- _What to produce_
Transcribe each line exactly.

- _Given data_
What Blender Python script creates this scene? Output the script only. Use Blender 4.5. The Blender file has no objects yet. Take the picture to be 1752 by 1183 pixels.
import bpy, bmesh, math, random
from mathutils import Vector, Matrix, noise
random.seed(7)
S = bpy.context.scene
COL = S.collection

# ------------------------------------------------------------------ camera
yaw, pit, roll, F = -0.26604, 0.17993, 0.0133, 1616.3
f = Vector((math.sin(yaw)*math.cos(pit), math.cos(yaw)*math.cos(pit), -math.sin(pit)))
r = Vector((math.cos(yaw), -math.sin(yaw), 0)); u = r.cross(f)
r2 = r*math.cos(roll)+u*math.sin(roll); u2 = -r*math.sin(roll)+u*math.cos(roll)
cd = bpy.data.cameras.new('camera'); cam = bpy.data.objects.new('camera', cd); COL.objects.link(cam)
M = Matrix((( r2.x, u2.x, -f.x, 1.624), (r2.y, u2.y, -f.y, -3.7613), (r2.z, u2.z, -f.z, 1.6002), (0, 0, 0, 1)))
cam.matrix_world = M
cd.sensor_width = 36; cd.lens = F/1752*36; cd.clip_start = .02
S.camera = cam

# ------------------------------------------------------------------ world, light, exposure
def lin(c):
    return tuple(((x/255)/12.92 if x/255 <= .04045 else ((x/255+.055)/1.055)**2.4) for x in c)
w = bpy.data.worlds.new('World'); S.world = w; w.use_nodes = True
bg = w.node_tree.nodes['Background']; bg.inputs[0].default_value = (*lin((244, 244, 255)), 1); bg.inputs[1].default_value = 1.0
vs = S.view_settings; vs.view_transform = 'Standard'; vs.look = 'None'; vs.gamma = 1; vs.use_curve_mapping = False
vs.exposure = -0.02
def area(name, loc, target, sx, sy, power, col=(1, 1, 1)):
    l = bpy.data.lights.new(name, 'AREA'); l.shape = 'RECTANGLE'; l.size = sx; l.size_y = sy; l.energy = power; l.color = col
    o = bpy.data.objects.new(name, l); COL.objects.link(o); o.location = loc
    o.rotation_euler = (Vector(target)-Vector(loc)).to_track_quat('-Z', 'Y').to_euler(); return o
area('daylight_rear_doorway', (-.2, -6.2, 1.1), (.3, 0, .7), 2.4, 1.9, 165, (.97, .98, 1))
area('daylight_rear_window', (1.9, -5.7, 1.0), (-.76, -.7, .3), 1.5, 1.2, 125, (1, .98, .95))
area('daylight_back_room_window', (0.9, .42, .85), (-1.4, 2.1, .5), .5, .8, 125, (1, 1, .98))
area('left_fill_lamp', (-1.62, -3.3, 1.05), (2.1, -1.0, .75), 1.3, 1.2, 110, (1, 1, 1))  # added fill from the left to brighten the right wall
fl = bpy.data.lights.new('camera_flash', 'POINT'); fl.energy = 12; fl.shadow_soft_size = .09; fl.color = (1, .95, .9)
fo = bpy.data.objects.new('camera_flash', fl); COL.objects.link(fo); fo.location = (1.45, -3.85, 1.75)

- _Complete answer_
What Blender Python script creates this scene? Output the script only. Use Blender 4.5. The Blender file has no objects yet. Take the picture to be 1752 by 1183 pixels.
import bpy, bmesh, math, random
from mathutils import Vector, Matrix, noise
random.seed(7)
S = bpy.context.scene
COL = S.collection

# ------------------------------------------------------------------ camera
yaw, pit, roll, F = -0.26604, 0.17993, 0.0133, 1616.3
f = Vector((math.sin(yaw)*math.cos(pit), math.cos(yaw)*math.cos(pit), -math.sin(pit)))
r = Vector((math.cos(yaw), -math.sin(yaw), 0)); u = r.cross(f)
r2 = r*math.cos(roll)+u*math.sin(roll); u2 = -r*math.sin(roll)+u*math.cos(roll)
cd = bpy.data.cameras.new('camera'); cam = bpy.data.objects.new('camera', cd); COL.objects.link(cam)
M = Matrix((( r2.x, u2.x, -f.x, 1.624), (r2.y, u2.y, -f.y, -3.7613), (r2.z, u2.z, -f.z, 1.6002), (0, 0, 0, 1)))
cam.matrix_world = M
cd.sensor_width = 36; cd.lens = F/1752*36; cd.clip_start = .02
S.camera = cam

# ------------------------------------------------------------------ world, light, exposure
def lin(c):
    return tuple(((x/255)/12.92 if x/255 <= .04045 else ((x/255+.055)/1.055)**2.4) for x in c)
w = bpy.data.worlds.new('World'); S.world = w; w.use_nodes = True
bg = w.node_tree.nodes['Background']; bg.inputs[0].default_value = (*lin((244, 244, 255)), 1); bg.inputs[1].default_value = 1.0
vs = S.view_settings; vs.view_transform = 'Standard'; vs.look = 'None'; vs.gamma = 1; vs.use_curve_mapping = False
vs.exposure = -0.02
def area(name, loc, target, sx, sy, power, col=(1, 1, 1)):
    l = bpy.data.lights.new(name, 'AREA'); l.shape = 'RECTANGLE'; l.size = sx; l.size_y = sy; l.energy = power; l.color = col
    o = bpy.data.objects.new(name, l); COL.objects.link(o); o.location = loc
    o.rotation_euler = (Vector(target)-Vector(loc)).to_track_quat('-Z', 'Y').to_euler(); return o
area('daylight_rear_doorway', (-.2, -6.2, 1.1), (.3, 0, .7), 2.4, 1.9, 165, (.97, .98, 1))
area('daylight_rear_window', (1.9, -5.7, 1.0), (-.76, -.7, .3), 1.5, 1.2, 125, (1, .98, .95))
area('daylight_back_room_window', (0.9, .42, .85), (-1.4, 2.1, .5), .5, .8, 125, (1, 1, .98))
area('left_fill_lamp', (-1.62, -3.3, 1.05), (2.1, -1.0, .75), 1.3, 1.2, 110, (1, 1, 1))  # added fill from the left to brighten the right wall
fl = bpy.data.lights.new('camera_flash', 'POINT'); fl.energy = 12; fl.shadow_soft_size = .09; fl.color = (1, .95, .9)
fo = bpy.data.objects.new('camera_flash', fl); COL.objects.link(fo); fo.location = (1.45, -3.85, 1.75)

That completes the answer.